S’agissant des banques qui n’ont pas été sanctionnées, le risque porte principalement sur deux pays : le Soudan et l’Iran, notamment du fait de leurs exportations de pétrole qui sont souvent financées en USD. Il faut cependant y ajouter un troisième pays même s’il n’est plus aujourd’hui sous embargo : la Lybie. C’est sur ce pays qu’ING a été principalement sanctionné et on peut également craindre qu’Unicredit, qui comptait la Lybie parmi ses actionnaires stratégiques, ait réalisé des transactions illicites un actionnaire qui serait logiquement un bon « client naturel », et ce avant la levée de l’embargo.
Par ailleurs, il est certain qu’aucune banque – française ou autre – n’a des relations aussi fortes avec le Soudan.
Des sanctions aussi élevées que celles infligées à BNP paraissent donc irréalistes. En revanche, on peut souligner que parmi les grands acteurs du financement du commerce extérieur, Deutsche Bank, CASA, Natixis et Unicredit n’ont, à notre connaissance, pas encore été sanctionnés et donc sont plus sensibles à ce risque.
Nous savons que la succursale américaine de la Société Générale a scellé un accord à l’amiable avec l’OFAC en 2011 pour un montant de 111k$ au sujet de flux de paiement d’un montant total de 330k$ dans le cadre de lettres de crédit garantissant la livraison de navires détenus par une entité publique iranienne. SG a indiqué explicitement qu’elle avait fait l’objet d’une demande d’information, qu’un audit était en cours mais que les conséquences éventuelles ne seraient pas « matérielles ». Crédit Agricole et Deutsche Bank, dans leurs rapports annuels 2013 mentionnent également une coopération en cours avec l’OFAC. Aucune de ces banques ne semble à ce jour avoir volontairement communiqué une infraction à l’OFAC (excepté SG en 2011).

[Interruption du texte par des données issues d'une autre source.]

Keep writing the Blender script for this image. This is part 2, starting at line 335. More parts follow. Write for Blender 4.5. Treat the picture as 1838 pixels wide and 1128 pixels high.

En tout état de cause, on peut cependant affirmer sans grand risque qu’une banque française sera sanctionnée : en effet, dans les documents publiés par le DOJ se trouve un email d’un salarié de BNP affirmant que la « [Banque française 1] savait très bien qu’elle ne devait pas mentionner le mot Cuba ou Cubain dans les transferts et qu’il le lui avait rappelé au téléphone le matin même ». Nous ne savons pas qui est « Banque française 1 », mais les autorités américaines le savent et à ce jour la seule banque française sanctionnée par l’OFAC est SG pour des opérations iraniennes. Le montant potentiel de la sanction liée à ces opérations sera cependant très inférieur à ce que BNP a payé puisque la partie cubaine ne représente, pour BNP, qu’environ 1mds$ et qu’une banque « complice » serait sans doute moins punie (ne serait-ce que parce qu’elle n’a pas participé à toutes les opérations.)